They want you there to answer questions.

Workplaces value availability because it's too difficult to design coherent systems and to document them. Instead of that boring old stuff, in the modern workplace, we go fast and break things (or never get them fully working in the first place).

Then we expect workers to be always around so they can be reached on slack when there is a problem.

Yeah, but with modern technology everyone is almost always reachable.
And that's an unwelcome intrusion into my time off.

But hey, I like surfing, and you can't 'reach' a person while they are surfing. ¯\_(ツ)_/¯

I don't put company email or company chat (slack) on my phone.
Would you if it gave you more time flexibility? And could set it to only chats for you, not group?
Not at all. When I leave the office, I want to leave work concerns along with it. My off time is for me, not my employer.
More than half of my work is time and materials work (as opposed to a fix bid project), and so it's directly billed to the client. My putting in hours is directly proportional to how much the company makes.

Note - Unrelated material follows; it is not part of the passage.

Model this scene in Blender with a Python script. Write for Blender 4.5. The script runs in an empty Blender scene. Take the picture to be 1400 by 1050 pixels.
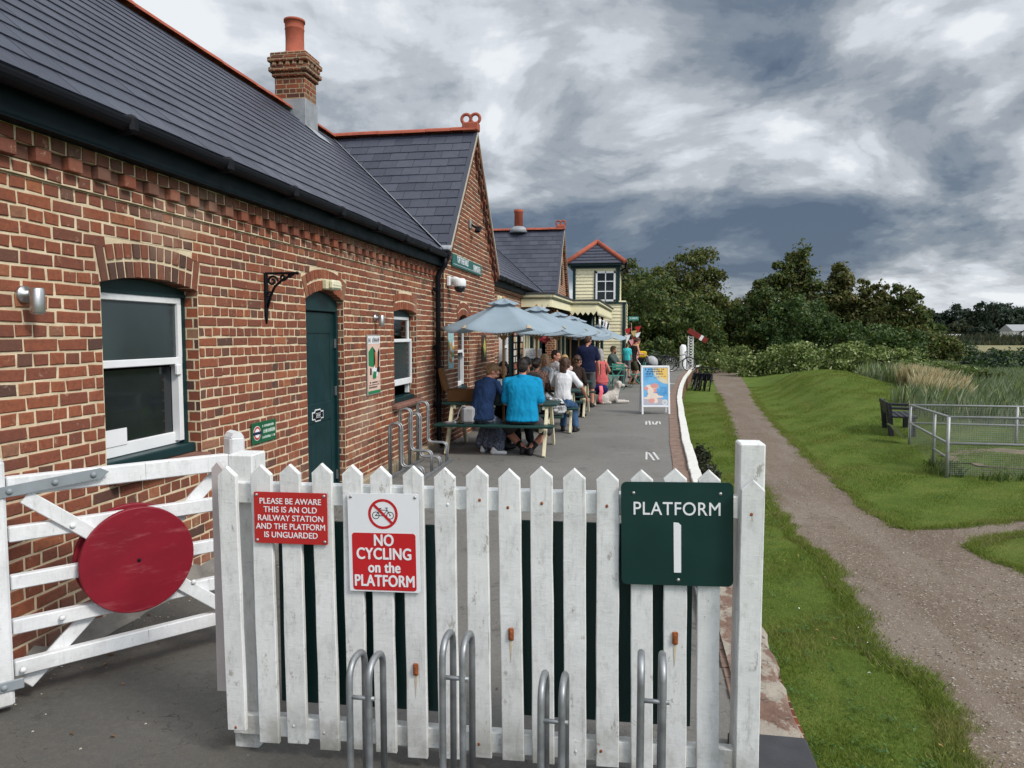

I don't like it either, and I feel like I could contribute a lot more effectively on the fixed price items if I wasn't constantly scrounging up T&M work, maybe I'd even have time to think up decent solutions instead of justifying why I have to spend another 2 hours on issue #blah, but it's an example of why required hours exist.

yes, a poor metric but a measurable, quantifiable metric common to all regardless of their individual capacities in a given time.
I don't believe this. Because your managers generally know who is a good worker and who isn't. The rest of the workers definitely know.